Quanto à alegação de
chuvas como força maior, também só pode ser aceita em casos
excepcionais. Usemos como exemplo a capital baiana. É sabido que
todo ano Salvador passa por um forte período de chuvas de outono.
Logo, evidentemente, não se pode classificar como algo imprevisível,
a justificar a utilização da cláusula de tolerância, salvo se o
índice pluviométrico registrado for muito fora de padrão para o
período, algo não registrado “há décadas”, por exemplo.
Em relação a
ocorrência de greves dos trabalhadores da construção civil, devido
à regularidade da sua ocorrência (todo ano tem) também não se
enquadraria como imprevisível.
Menos ainda inevitável, já que o seu advento depende de negociações
com sindicatos que podem ser antecipadas, melhor negociadas,
gerenciadas, etc.
Sobre a falta de
materiais de construção e de mão de obra no mercado, a alegação
chega a ser desrespeitosa para com os consumidores. Ora, como se pode
alegar falta de mão-de-obra e materiais de construção para
concluir no prazo um empreendimento em curso, se a mesma empresa
continua a lançar no mercado novos e novos empreendimentos??? É
abusar da inteligência do consumidor, argumento pífio!
A conta é simples, se
determinada obra levaria 4 anos para ser concluída com 100
trabalhadores, com 200 esse prazo cairia pela metade. É exatamente o
que as construtoras não querem fazer, desembolsar para cumprir os
prazos dos contratos elaborados por elas próprias, deixando ao sabor
de todo tipo de transtornos e prejuízos os consumidores brasileiros,
diante do olhar complacente e inoperante das autoridades e
legisladores do nosso país.
O que realmente está
por trás dos epidêmicos atrasos nas construções particulares de
todo o Brasil são o acintoso desrespeito e despreocupação das
construtoras com as famílias que adquirem imóveis e se planejam em
cima do cronograma contratualmente firmado para a entrega do
empreendimento. É quando o sonho da casa própria vira pesadelo!
Só para registro, foi
publicado o lucro trimestral
de uma das construtoras que atuam nacionalmente, a PDG,
que alcançou, no início de 2011,
a cifra de R$239,00 milhões de reais! Crescimento
de 33%
em
relação ao primeiro trimestre de 2010.
O
dado é emblemático e reflete a realidade desse mercado e a
perversidade que vem se praticando, impunemente, contra os
consumidores nacionais. De um lado polpudos lucros nunca antes
alcançados pelo setor da construção civil, do outro, um rastro de
desrespeito e prejuízos amargados pelos clientes.
A boa notícia é o
crescimento do número de ações contra as construtoras em razão
dos atrasos, que só em São Paulo aumentou cerca de 60% nos últimos
três anos, o que indica que o consumidor está tomando consciência
dos seus direitos e está mais dispostos a exercitá-los.
Vale lembrar que o
consumidor com obra atrasada tem uma série de direitos a pleitear em
seu favor, portanto fique atento, consumidor consciente é consumidor
bem informado!
BIBLIOGRAFIA / LEITURA RECOMENDADA
ALMEIDA, João Batista de. A Proteção Jurídica do Consumidor. 3 ed. São Paulo: Saraiva, 2002.
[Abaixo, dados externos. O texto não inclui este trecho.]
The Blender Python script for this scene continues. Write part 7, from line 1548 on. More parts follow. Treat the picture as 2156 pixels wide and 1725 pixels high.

BENJAMIN. Antônio Herman.V. / MARQUES, Cláudia Lima / BESSA, Leonardo Roscoe. Manual de Direito do Consumidor. São Paulo: Revista dos tribunais, 2009.
GRINOVER, Ada Pellegrini. Código Brasileiro de Defesa do Consumidor: Forense Universitária, 2004.
MARQUES, Claudia Lima em seu livro, Contratos no Código de Defesa do Consumidor. 5ª Edição, Editora: Revista dos Tribunais, 2005.
NETTO, Felipe Peixoto Braga. Manual de Direito do Consumidor, Salvador: Edições Juspodivm, 2009
NUNES, Luiz Antonio Rizzato. Comentários ao Código de Defesa do Consumidor: direito material. São Paulo: Saraiva, 2000.
NUNES, Luiz Antonio Rizzato. Curso de Direito do Consumidor. São Paulo: Saraiva, 2008.